しかし現在「人間性とは何か?」と聞くと、多くの人が感情や直観、不合理さなどを挙げるのではないでしょうか。代わりに理性を司るのは、機械やコンピュータになりつつあります。
機械と人間を隔てるものが、感情的な部分であると言いたくなる気持ちも分かります。しかしコンピュータを作り出したのも、Factfulness で挙げられているような社会の発展を促したのも、人間の理性的な部分の貢献が大きいのではないかと思っています。
カーネマンのファスト&スローが指摘するように、直観も理性もどちらも人間の一面であり、それぞれ有効な場面が異なります。

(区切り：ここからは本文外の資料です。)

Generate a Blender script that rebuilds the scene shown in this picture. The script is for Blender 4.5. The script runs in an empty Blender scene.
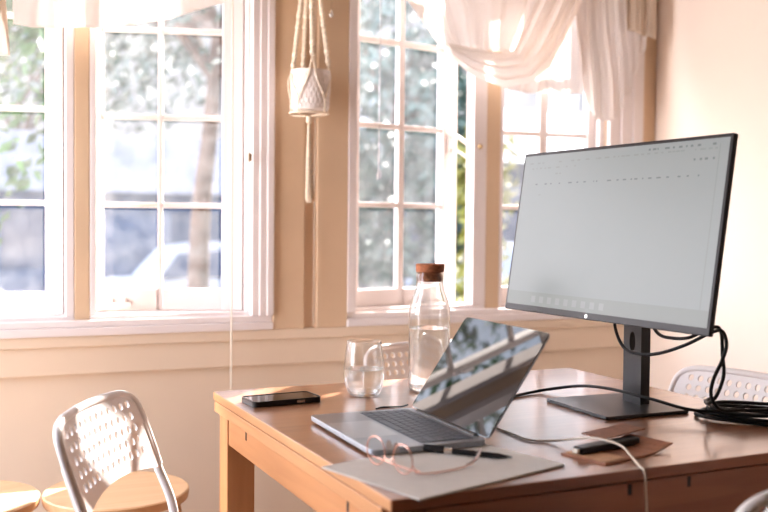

ただ Factfulness でお勧めされているような動作、たとえばデータを見たり計算したり、ネガティブなニュースに引っ張られすぎないようにしたり、自分の思い込みを疑ってみたりする動作には、少しだけゆっくりと考えてみるスローな思考が必要です。そのスローな思考である理性を使うことが実は希望につながるという Factfulness が日本国内でより広く読まれることを通して、改めてこうした理性が重視されて、「いや、ちょっと待てよ、少し考えてみよう」と考える機会が私自身や、私の周りの人たちにも増えるようになってくるといいなと個人的に思っています。ということでぜひお勧めなので読んでみて下さい。